Rears on mine are loaded (~1100lb total). Still need about 600lb on the 3 point to utilize full loader capacity in less than ideal, real world, rarely flat conditions.
3 point ballast has the advantage of transferring weight from the front axle to rear, which is arguably an advantage over wheel weights or liquid ballast for loader work. That may or may not be intuitive, but the physics of that has been beat to death in several other threads.
Wheel weights and liquid ballast are better for increased traction. (A 550lb box blade is decent counterweight for loader work but does nothing to increase traction when it’s on the ground cutting dirt.)
Liquid ballast adds much more weight than wheel weights and is less expensive. Your wheels may or may not have the option of weights. (Check the OM for your model for details.)
Liquid ballast is better at increasing stability due to having a COG lower than the axle in contrast to wheel weights which have COG at axle center. (A tractor tire “full” of liquid is ~75% liquid, 25% air by volume.)
Tractors the size of ours are multi-use machines that are relatively light weight unballasted. They have options to add front weight, liquid, implements or dead weight (ballast box) on rear. They’re intended to be ballasted appropriately for the tasks you have for it. For some, that’s no ballast at all.

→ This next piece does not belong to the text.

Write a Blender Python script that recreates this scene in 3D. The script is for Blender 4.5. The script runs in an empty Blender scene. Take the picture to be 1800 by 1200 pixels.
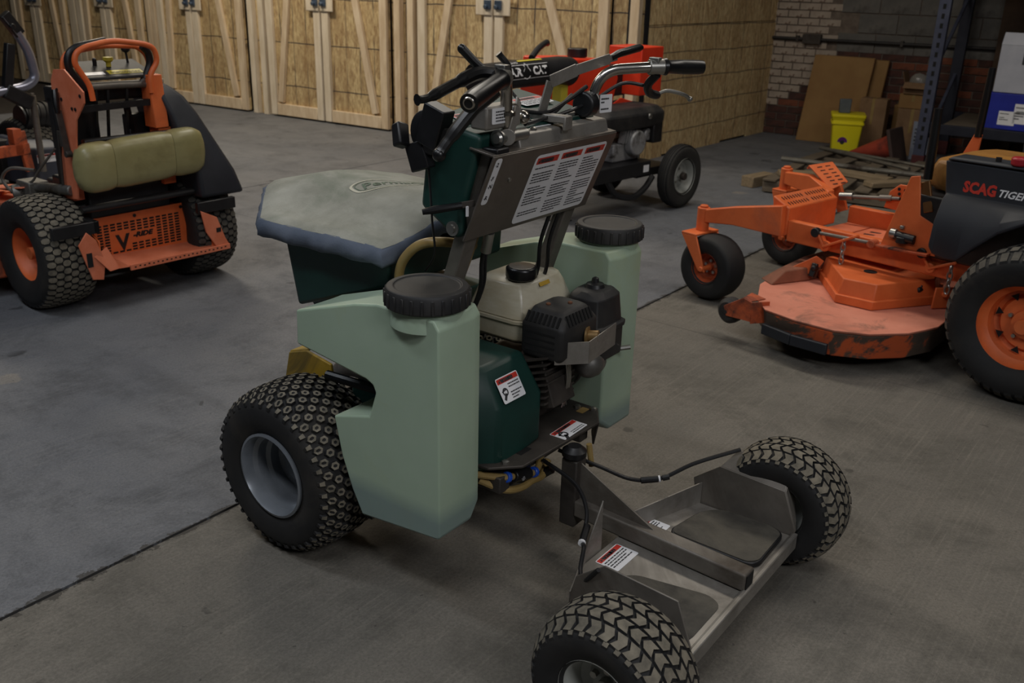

Sounds like your uses require adding weight to the rear. If you finish mow with it or have some other task where you need it light at times, I would suggest a ballast box or some heavy implement you can put on the three point for loader work and remove for finish mowing, etc. If you don’t have a task which requires the rear to be light, I’d fill the rears, see how it performs, and add weight to the 3 point as needed.
YMMV.
Hopefully someone with your model will weigh in with specifics of rear ballast needed to utilize full capacity of the loader.